Last night, I had the most intense and realistic dream about Fitness Ridge (now called The Biggest Loser Resort at Fitness Ridge, which is hellaciously hard to type). I had a dream that I was walking up the stop sign hill, which, lets face it, is not the world’s most exciting hike. In fact, it’s hard and it’s competitive and I can only imagine that with 70 or so guests hiking it, it’s stressful.

But there I was, dreaming of walking up that hill. Head down, feet moving, heart pounding, moving up the hill. Then my dream switched to West Canyon, the trail I hiked for almost two weeks while in a lot of knee and ankle pain. I dreamed about walking around a corner in the trail (after 2 mile house, but before the end) where the sun suddenly disappears into the end of the canyon and things start to get about as green as they can in that neck of the desert.

Then I was on a treadmill, doing a treading class. Except this time, instead of walking, I was running. And I didn’t look like me, at least not the me I look like today. I looked… you know what? I looked fantastic. Strong, athletic, running relatively easily. I looked like an athlete. I’ve never actually had that image of myself before.

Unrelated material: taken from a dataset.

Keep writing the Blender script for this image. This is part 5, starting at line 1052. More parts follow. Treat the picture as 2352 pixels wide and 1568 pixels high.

Many of my FR friends are going back for a reunion this June, like we did last easter. I’m not going this year because I’m saving my money for a wicked hiking/road trip this fall. But I’m going to miss my peeps. I’m going to miss their support. They’re losing weight and working out at home, and they’ll be kicking it old school when they get to Utah. I don’t know how they’ll like the new program, but I know they’ll like the new food (based on Jim’s reviews).

I wish I was going back. I’d go on the offroad hikes this time instead of focusing on the stop sign. I’d go to the park on the lecture hours and play frisbee or shoot some hoops. I’d embrace my inner athlete, instead of my outer fat person. I would be… something I really missed out on last year when all I cared about was losing weight and not being fitter, stronger, faster.

This post is for my friends going back this year. May you just be for two weeks. I’ll be thinking of you.